Background, education, and the approach that shapes every project I take on.
Where it started
I'm MD Sabbir Hosen — most clients know me as AJ Sabbir. Over the past 8+ years, I've built a career at the intersection of full-stack development and security research, working with clients both locally in Bangladesh and internationally through remote engagements.
What started as curiosity about how software actually works — not just how to make it work — turned into a specialty. I don't just write code; I study how systems fail, how legacy applications were built (and why they break), and how to close the gaps that most development timelines don't leave room for.
300+ projects, one working method
Across 300+ completed projects — spanning online freelance work and offline/local client engagements — I've maintained a 4.9/5 client rating as a top-rated freelancer on Fiverr. That consistency comes from a simple principle: understand the problem fully before writing a single line of code, and never treat security or testing as optional steps tacked on at the end.
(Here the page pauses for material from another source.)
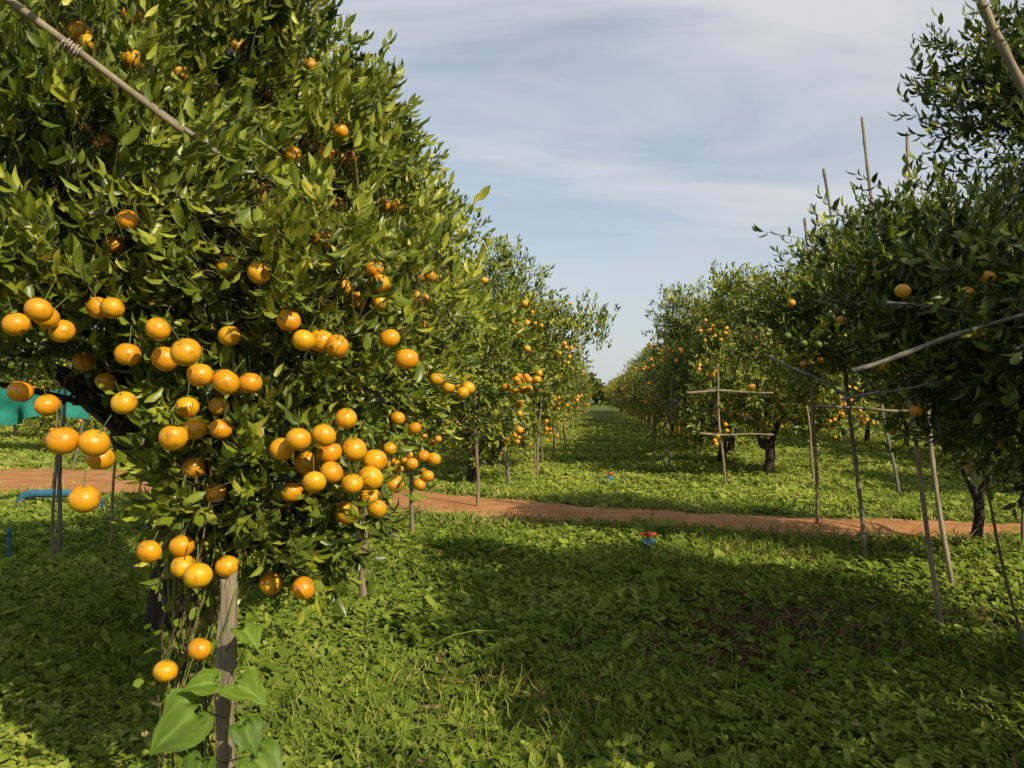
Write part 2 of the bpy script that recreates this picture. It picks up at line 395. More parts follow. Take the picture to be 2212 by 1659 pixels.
# ------------------------------------------------------------------ the big fruit-laden tree
NEAR = [
(-.913,1.75,1.406),(-.982,1.75,1.411),(-.950,1.85,1.365),(-.933,1.75,1.284),(-1.079,1.82,1.705),(-1.12,1.92,1.70),(-1.18,1.9,1.68),
(-1.11,1.97,1.67),(-1.26,2.05,1.522),(-1.19,2.05,1.487),(-.970,2.0,1.493),(-1.052,2.1,1.742),(-1.115,2.15,1.748),(-1.01,2.1,1.62),
(-.886,2.0,1.678),(-.796,1.95,1.617),(-.912,2.1,1.608),(-.799,2.05,1.564),(-.733,2.05,1.546),(-.721,2.2,1.547),(-.778,2.2,1.677),
(-.587,2.1,1.709),(-.548,2.1,1.657),(-.530,2.22,1.664),(-.482,2.2,1.649),(-.368,2.4,1.685),(-.310,2.35,1.62),(-.698,2.2,1.85),
(-.856,2.4,1.90),(-.888,2.1,1.402),(-.871,2.2,1.421),(-.800,2.2,1.42),(-.901,2.22,1.48),(-.858,2.35,1.481),(-.914,2.3,1.306),
(-.617,2.15,1.368),(-.560,2.1,1.397),(-.505,2.15,1.405),(-.456,2.2,1.45),(-.513,2.25,1.355),(-.454,2.3,1.359),(-.518,2.1,1.285),
(-.500,2.22,1.30),(-.587,2.3,1.319),(-.631,2.3,1.235),(-.438,2.2,1.27),(-.407,2.3,1.275),(-.403,2.35,1.322),(-.381,2.6,1.228),
(-.485,2.35,1.17),(-.413,2.45,1.168),(-.443,2.5,1.195),(-.570,2.2,.985),(-.690,2.3,.975),(-.85,2.3,1.235),(-.949,2.1,1.104),
(-.905,2.2,1.10),(-.84,2.15,1.03),(-.90,2.2,1.045),(-.78,2.2,1.045),(-.946,2.2,.76),(-.853,2.2,.82),(-1.318,2.6,1.559),(-1.394,2.6,1.626),
(-1.279,2.4,2.578),(-1.362,2.5,2.66),(-1.143,2.4,2.526),(-1.25,2.6,2.76),(-.889,3.5,2.976),(-1.35,3.9,3.24),(-1.5,3.6,2.98),
(-1.06,3.4,2.80),(-1.341,2.6,2.341),(-1.49,2.8,2.446),(-.75,3.7,2.63),(-.73,3.7,2.55),(-.80,3.7,2.62),(-.95,3.0,2.30),
(-1.10,3.0,2.15),(-.76,3.5,2.36),(-.55,3.8,2.43),(-.61,3.8,2.43),(-.94,3.7,2.69),(-.57,2.7,1.88),(-.54,2.8,1.85),
(-.46,4.0,2.12),(-.41,4.0,2.12),(-.45,3.7,1.37),(-.42,3.8,1.235),(-.37,3.8,1.22),(-.44,3.8,1.10),(-.40,3.8,1.14),
(-.47,3.75,1.2),(-.36,3.8,1.60),(-.31,3.9,1.56),(-.24,3.9,1.535),(-.22,4.0,1.56),(-.97,3.0,2.27),(-.55,3.6,1.28),(-.50,3.5,1.42),
(-.227,6.6,2.49),(.1,7.0,1.68),(.15,7.0,1.6),(.09,7.1,1.58),(-1.0,2.7,1.95),(-.35,3.2,1.9),(-.62,2.6,2.02),(-1.15,2.3,1.95)]
GREEN = [(-.605,3.6,2.573),(-.557,3.6,2.563),(2.24,6.5,2.02),(2.37,6.5,1.96),(2.49,6.5,1.95)]
RIGHT = [(1.47,3.0,1.91),(1.71,3.0,1.90),(1.74,3.0,1.757),(1.78,3.0,1.71),(1.79,3.0,1.96),(1.87,4.0,1.94),(1.90,4.6,1.96),(2.0,4.6,1.96),
         (1.72,3.7,1.66),(1.91,3.9,1.53),(2.1,4.0,1.6),(2.0,3.7,1.58),(1.95,3.8,1.48),(1.82,3.6,1.45),(2.4,4.4,1.5),(1.86,6.2,1.6)]
TB = np.array([-2.25, 5.2, 0.0])
def zmin_near(p):
    t = np.clip((-.95 - p[:, 0]) / .3, 0, 1)
    r = np.clip((p[:, 0] + .72) / .15, 0, 1)
    back = np.clip((p[:, 1] - 2.9) / .6, 0, 1)
    return 1.26 + .12 * back + (.22 - .1 * back) * r + t * (.38 - .1 * back) + .07 * np.sin(p[:, 0] * 9 + p[:, 1] * 5)
rng = np.random.default_rng(42)
nb = [((-2.1, 4.4, 2.25), (1.42, 1.9, 1.6), 6), ((-.78, 2.75, 1.75), (.46, .6, .42), 2.0), ((-1.4, 2.45, 1.98), (.5, .45, .42), 1.6),
      ((-1.55, 2.95, 2.7), (.65, .65, .55), 1.6), ((-1.1, 3.3, 2.25), (.6, .65, .55), 1.5), ((-.72, 4.1, 1.95), (.36, .7, .6), 1.3), ((-1.1, 4.2, 2.75), (.45, .5, .45), 1.0),
      ((-2.2, 4.5, 3.6), (.85, .8, .6), 1.0), ((-1.55, 4.2, 3.3), (.52, .5, .45), .9)]
P1, D1, cp1, cn1 = gen_twigs(rng, nb, zmin_near, 255, 14500, .12, .105, up=.62)
nb2 = [((-.78, 2.4, 1.25), (.22, .2, .2), 2), ((-.58, 2.42, 1.18), (.16, .16, .16), .9), ((-.92, 2.4, 1.15), (.08, .1, .14), .5)]
P2, D2, cp2, cn2 = gen_twigs(rng, nb2, lambda p: p[:, 2] * 0 + 1.03, 24, 520, .3, .05, up=.3)
P = np.concatenate([P1, P2]); D = np.concatenate([D1, D2])
far = (P[:, 1] > 5.2) | (P[:, 0] < -2.8)
keep = ~far | (rng.random(len(P)) < .5); P = P[keep]; D = D[keep]
(B, LD, WV, LN, WD, TN), TL = twig_leaves(rng, P, D, 9, .155, .061, .0245)
poleA = (np.array([-1.40, 1.79, 2.60]), np.array([-.87, 2.10, 2.21]))
poleB = (np.array([-1.30, 2.02, 2.535]), np.array([-.78, 2.27, 2.16]))
EXTRA = []
cand = [i for i in range(len(cp1)) if cp1[i][1] < 4.6 and cn1[i] @ (CAM - cp1[i]) > .25 * np.linalg.norm(CAM - cp1[i]) and cp1[i][2] > 1.7 and cp1[i][0] / cp1[i][1] > -.62]
rng2 = np.random.default_rng(15); rng2.shuffle(cand)
for i in cand[:26]:
    for _ in range(int(rng2.integers(1, 4))):
        q = cp1[i] + cn1[i] * rng2.uniform(.08, .16) + rng2.normal(size=3) * .05 - np.array([0, 0, .04])
        EXTRA.append(tuple(q))
EXTRA = EXTRA[:36]
obst = [(np.array(q), .036, 1.3 if q[2] < 1.9 else 2.2, (.78 if 4 <= i <= 9 else .95) if i % 4 else .8) for i, q in enumerate(NEAR)]
obst += [(np.array(q), .036, 1.8, .68) for q in EXTRA]
obst += [(poleA[0] + (poleA[1] - poleA[0]) * t, .010, 1., .95) for t in np.linspace(0, .74, 24)]
obst += [(poleB[0] + (poleB[1] - poleB[0]) * t, .002, 1., .8) for t in np.linspace(.1, .45, 9)]
ctr = B + LD * (LN * .5)[:, None]
rem = np.zeros(len(B), bool)
hide = rng.random(len(B))
for i, (q, r, back, pr) in enumerate(obst):
    dv = nrm((q - CAM)[None])[0]
    v = ctr - q; t = v @ dv; d = np.linalg.norm(v - t[:, None] * dv, axis=1)
    rem |= (d < r + .012) & (t < .02) & (t > -back) & (hide < pr)
    rem |= np.linalg.norm(v, axis=1) < r + .004
rem |= (np.linalg.norm(ctr - CAM, axis=1) < 1.45)
k = ~rem
crown = leaf_mesh('crown', B[k] - TB, LD[k], WV[k], LN[k], WD[k], TN[k], T_FINE, M_LEAF)
trunk = trunk_mesh('trunk', rng, np.concatenate([cp1, cp2]) - TB, r0=.1, nl=90, stems=4)
E = bpy.data.objects.new('orange_tree', None); col.objects.link(E); E.location = TB
tag(E, 'large orange tree heavy with ripe fruit bunches beside wooden stake', 'tree', 'orange trees planted in orchard rows')
make_obj('trunk', trunk, E); make_obj('crown', crown, E)
tk = np.linalg.norm(P - CAM, axis=1) > 1.7
make_obj('twigs', twig_mesh('twigs', P[tk] - TB, D[tk], TL[tk], rng, .003), E)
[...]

My work spans custom PHP/MySQL backend systems, modern Next.js and React frontends styled with Tailwind CSS, WordPress builds for businesses that need speed to market, and e-commerce platforms that need to be both functional and trustworthy from day one.
A different kind of technical background
Alongside client work, I'm currently completing a BSc (Honours) in History at the University of Rajshahi. It's an unusual pairing with software development, but it's been genuinely useful — historical research trains you to interrogate sources, trace cause and effect, and resist taking things at face value. Those are the same instincts I rely on when reverse engineering an undocumented codebase or investigating a security incident: don't assume, verify.
I'm also currently learning German (A2 level) alongside fluent English and native Bengali, which has been valuable in expanding the range of clients and collaborators I can work with directly.
How I approach security
I treat security as a first-class part of development, not a separate discipline bolted on afterward. Every application I build gets the same scrutiny I'd apply in a dedicated security audit: input validation, prepared statements, proper session handling, and a mindset that assumes an attacker is already looking. When clients bring me an existing application, the first thing I do is look for what's already broken — because in my experience, there almost always is something.